Task to complete —
Print nothing but the lines from the start of the listing below through the line that contains "SC.view_settings.gamma = 1;". Do not include the pictures.

## START

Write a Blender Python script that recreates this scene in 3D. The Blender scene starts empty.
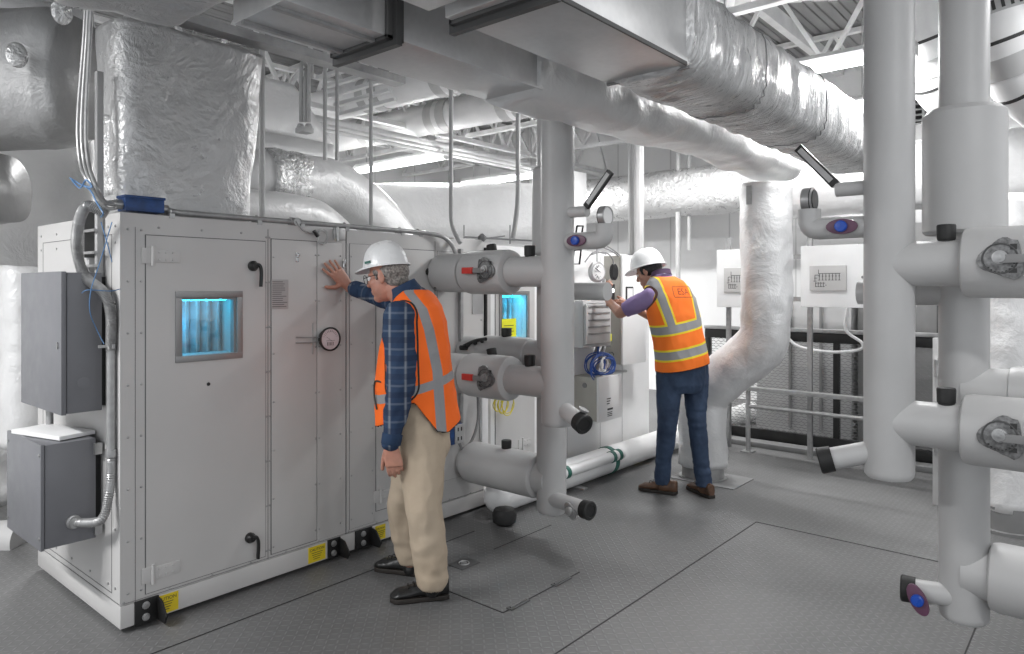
import bpy, bmesh, math, random
from mathutils import Vector, Matrix, noise
from mathutils.bvhtree import BVHTree
random.seed(7)
PI = math.pi
SC = bpy.context.scene
COL = SC.collection
# ---------------------------------------------------------------- camera
CAM_Z, FPX, HOR = 1.52, 705.0, 288.0
YAW = math.radians(40.45)
FW = Vector((math.cos(YAW), math.sin(YAW), 0)); RT = Vector((math.sin(YAW), -math.cos(YAW), 0))
CAM = Vector((0, 0, CAM_Z))
def ray(px, py): return FW + RT*((px-512)/FPX) + Vector((0, 0, (HOR-py)/FPX))
def PY(px, py, y): d = ray(px, py); return CAM + d*(y/d.y)
def PX(px, py, x): d = ray(px, py); return CAM + d*(x/d.x)
def PZ(px, py, z): d = ray(px, py); return CAM + d*((z-CAM_Z)/d.z)
def PD(px, py, dep): return CAM + ray(px, py)*dep
cd = bpy.data.cameras.new('camera'); cam = bpy.data.objects.new('camera', cd); COL.objects.link(cam)
cam.location = CAM; cam.rotation_euler = (PI/2, 0, YAW-PI/2)
cd.sensor_width = 36; cd.lens = FPX/1024*36; cd.shift_y = -(327-HOR)/1024; cd.clip_start = .05
SC.camera = cam
SC.view_settings.view_transform = 'Standard'; SC.view_settings.look = 'None'
SC.view_settings.gamma = 1; SC.view_settings.use_curve_mapping = False

# ---------------------------------------------------------------- materials
class NB:
    def __init__(s, name):
        s.m = bpy.data.materials.new(name); s.m.use_nodes = True
        s.t = s.m.node_tree; s.b = s.t.nodes['Principled BSDF']; s.out = s.t.nodes['Material Output']
    def n(s, typ, **k):
        nd = s.t.nodes.new(typ)
        for a, v in k.items(): setattr(nd, a, v)
        return nd
    def put(s, sock, v):
        if isinstance(v, bpy.types.NodeSocket): s.t.links.new(v, sock)
        elif v is not None:
            if isinstance(v, (tuple, list)) and len(v) == 3 and sock.type == 'RGBA': v = (*v, 1)
            sock.default_value = v
    def M(s, op, a, b=None, c=None):
        nd = s.n('ShaderNodeMath', operation=op)
        s.put(nd.inputs[0], a)
        if b is not None: s.put(nd.inputs[1], b)
        if c is not None: s.put(nd.inputs[2], c)
        return nd.outputs[0]
    def mix(s, f, a, b):
        nd = s.n('ShaderNodeMix', data_type='RGBA'); s.put(nd.inputs[0], f); s.put(nd.inputs[6], a); s.put(nd.inputs[7], b)
        return nd.outputs[2]
    def co(s, kind='Object'):
        return s.n('ShaderNodeTexCoord').outputs[kind]
    def pos(s): return s.n('ShaderNodeNewGeometry').outputs['Position']
    def xyz(s, v):
        nd = s.n('ShaderNodeSeparateXYZ'); s.put(nd.inputs[0], v); return nd.outputs
    def scale(s, v, sc, rot=(0, 0, 0)):
        nd = s.n('ShaderNodeMapping'); s.put(nd.inputs[0], v); nd.inputs['Scale'].default_value = sc; nd.inputs['Rotation'].default_value = rot
        return nd.outputs[0]
    def noise(s, v, sc, det=3, rough=.5, dist=0):
        nd = s.n('ShaderNodeTexNoise'); s.put(nd.inputs['Vector'], v); nd.inputs['Scale'].default_value = sc
        nd.inputs['Detail'].default_value = det; nd.inputs['Roughness'].default_value = rough; nd.inputs['Distortion'].default_value = dist
        return nd.outputs['Fac']
    def vor(s, v, sc, feat='F1'):
        nd = s.n('ShaderNodeTexVoronoi', feature=feat); s.put(nd.inputs['Vector'], v); nd.inputs['Scale'].default_value = sc
        return nd.outputs['Distance']
    def ramp(s, v, lo, hi, a=0., b=1.):
        nd = s.n('ShaderNodeMapRange'); s.put(nd.inputs[0], v)
        for i, q in enumerate((lo, hi, a, b)): nd.inputs[i+1].default_value = q
        return nd.outputs[0]
    def bump(s, h, st, dist=.01):
        nd = s.n('ShaderNodeBump'); nd.inputs['Strength'].default_value = st; nd.inputs['Distance'].default_value = dist
        s.put(nd.inputs['Height'], h)
        s.t.links.new(nd.outputs[0], s.b.inputs['Normal']); return nd
    def attr(s, name): return s.n('ShaderNodeAttribute', attribute_name=name).outputs['Fac']
    def set(s, col=None, rough=None, metal=None, **k):
        if col is not None: s.put(s.b.inputs['Base Color'], col)
        if rough is not None: s.put(s.b.inputs['Roughness'], rough)
        if metal is not None: s.put(s.b.inputs['Metallic'], metal)
        for a, v in k.items(): s.put(s.b.inputs[a.replace('_', ' ')], v)
        return s
    def line(s, x, c, w):      # 1 where |x-c|<w
        return s.M('LESS_THAN', s.M('ABSOLUTE', s.M('SUBTRACT', x, c)), w)
MATS = {}
def mat(name, col, rough=.5, metal=0., var=.04, vs=6., bump=0., bs=60.):
    if name in MATS: return MATS[name]
    b = NB(name); co = b.co()
    if var:
        f = b.noise(co, vs, 4); lo = tuple(max(0, c*(1-2*var)) for c in col); hi = tuple(min(1, c*(1+2*var)) for c in col)
        b.set(b.mix(b.ramp(f, .3, .7), lo, hi), b.ramp(b.noise(co, vs*2), .3, .7, max(.05, rough-.06), min(1, rough+.06)), metal)
    else: b.set(col, rough, metal)
    if bump: b.bump(b.noise(co, bs, 3), bump, .002)
    MATS[name] = b.m; return b.m
def G(v, t=0.): return (v*(1+t), v, v*(1-t))
mat('paint_white', G(.53, .015), .38, 0, .015, 2)
mat('paint_end', G(.53, .005), .38, 0, .015, 2)
mat('paint_bright', G(.80), .4, 0, .01)
mat('cabinet_grey', (.16, .162, .175), .42, 0, .03)
mat('gasket', G(.012), .6, 0, 0)
mat('seam', G(.10), .6, 0, 0)
mat('black_plastic', G(.012), .35, 0, .05)
mat('black_rubber', G(.012), .6, 0, .1, 20, .3, 150)
mat('black_steel', G(.02), .4, .3, .1)
mat('zinc', G(.42), .38, .8, .1, 25)
mat('chrome', G(.65), .15, 1., .03)
mat('galv_dull', G(.38), .35, .55, .12, 9)
mat('conduit', G(.36), .4, .5, .06, 30)
mat('blue_paint', (.012, .05, .17), .4, 0, .2, 20)
mat('blue_cable', (.03, .09, .35), .4, 0, .05)
mat('yellow_label', (.75, .58, .02), .5, 0, .03)
mat('yellow_bright', (.85, .85, .03), .5, 0, .03)
mat('red_plastic', (.55, .03, .02), .4, 0, .05)
mat('ink', G(.03), .6, 0, 0)
mat('paper', G(.75), .6, 0, .01)
mat('label_grey', G(.42), .4, .2, .03)
mat('pvc_white', G(.76), .35, 0, .03, 4)
mat('pipe_jacket', G(.46, .004), .45, 0, .03, 3)
mat('light_grey', G(.45), .45, 0, .03)
mat('box_beige', (.42, .41, .37), .45, 0, .03)
mat('dark_grey', G(.08), .5, 0, .08)
mat('mid_grey', G(.22), .5, 0, .05)
mat('joist_white', G(.72), .5, 0, .05)
mat('green_band', (.02, .12, .09), .5, 0, .05)
mat('tape_yellow', (.7, .6, .05), .5, 0, .05)
mat('blue_knob', (.01, .07, .42), .3, 0, .05)
mat('maroon', (.12, .05, .09), .4, 0, .05)
mat('dial_face', (.62, .56, .58), .4, 0, .02)
mat('leather_black', G(.012), .38, 0, .2, 30, .4, 90)
mat('leather_brown', (.10, .052, .03), .5, 0, .2, 25, .4, 80)
mat('sole_dark', (.02, .016, .013), .6, 0, .1)
mat('hair_black', G(.008), .5, 0, .2, 60, .8, 200)
mat('hair_grey', (.20, .18, .165), .6, 0, .35, 90, .8, 220)
mat('hard_hat', G(.80), .28, 0, .01)
mat('glasses', G(.015), .3, 0, 0)
def emis(name, col, st):
    b = NB(name); b.set((.8, .8, .8), .5); b.put(b.b.inputs['Emission Color'], col); b.b.inputs['Emission Strength'].default_value = st
    MATS[name] = b.m
emis('tube_light', (1, 1, 1), 9.)
emis('uv_tube', (.25, .8, 1), 3.)
emis('phone_light', (.85, .95, 1), 3.)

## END

Answer in full —
Write a Blender Python script that recreates this scene in 3D. The Blender scene starts empty.
import bpy, bmesh, math, random
from mathutils import Vector, Matrix, noise
from mathutils.bvhtree import BVHTree
random.seed(7)
PI = math.pi
SC = bpy.context.scene
COL = SC.collection
# ---------------------------------------------------------------- camera
CAM_Z, FPX, HOR = 1.52, 705.0, 288.0
YAW = math.radians(40.45)
FW = Vector((math.cos(YAW), math.sin(YAW), 0)); RT = Vector((math.sin(YAW), -math.cos(YAW), 0))
CAM = Vector((0, 0, CAM_Z))
def ray(px, py): return FW + RT*((px-512)/FPX) + Vector((0, 0, (HOR-py)/FPX))
def PY(px, py, y): d = ray(px, py); return CAM + d*(y/d.y)
def PX(px, py, x): d = ray(px, py); return CAM + d*(x/d.x)
def PZ(px, py, z): d = ray(px, py); return CAM + d*((z-CAM_Z)/d.z)
def PD(px, py, dep): return CAM + ray(px, py)*dep
cd = bpy.data.cameras.new('camera'); cam = bpy.data.objects.new('camera', cd); COL.objects.link(cam)
cam.location = CAM; cam.rotation_euler = (PI/2, 0, YAW-PI/2)
cd.sensor_width = 36; cd.lens = FPX/1024*36; cd.shift_y = -(327-HOR)/1024; cd.clip_start = .05
SC.camera = cam
SC.view_settings.view_transform = 'Standard'; SC.view_settings.look = 'None'
SC.view_settings.gamma = 1; SC.view_settings.use_curve_mapping = False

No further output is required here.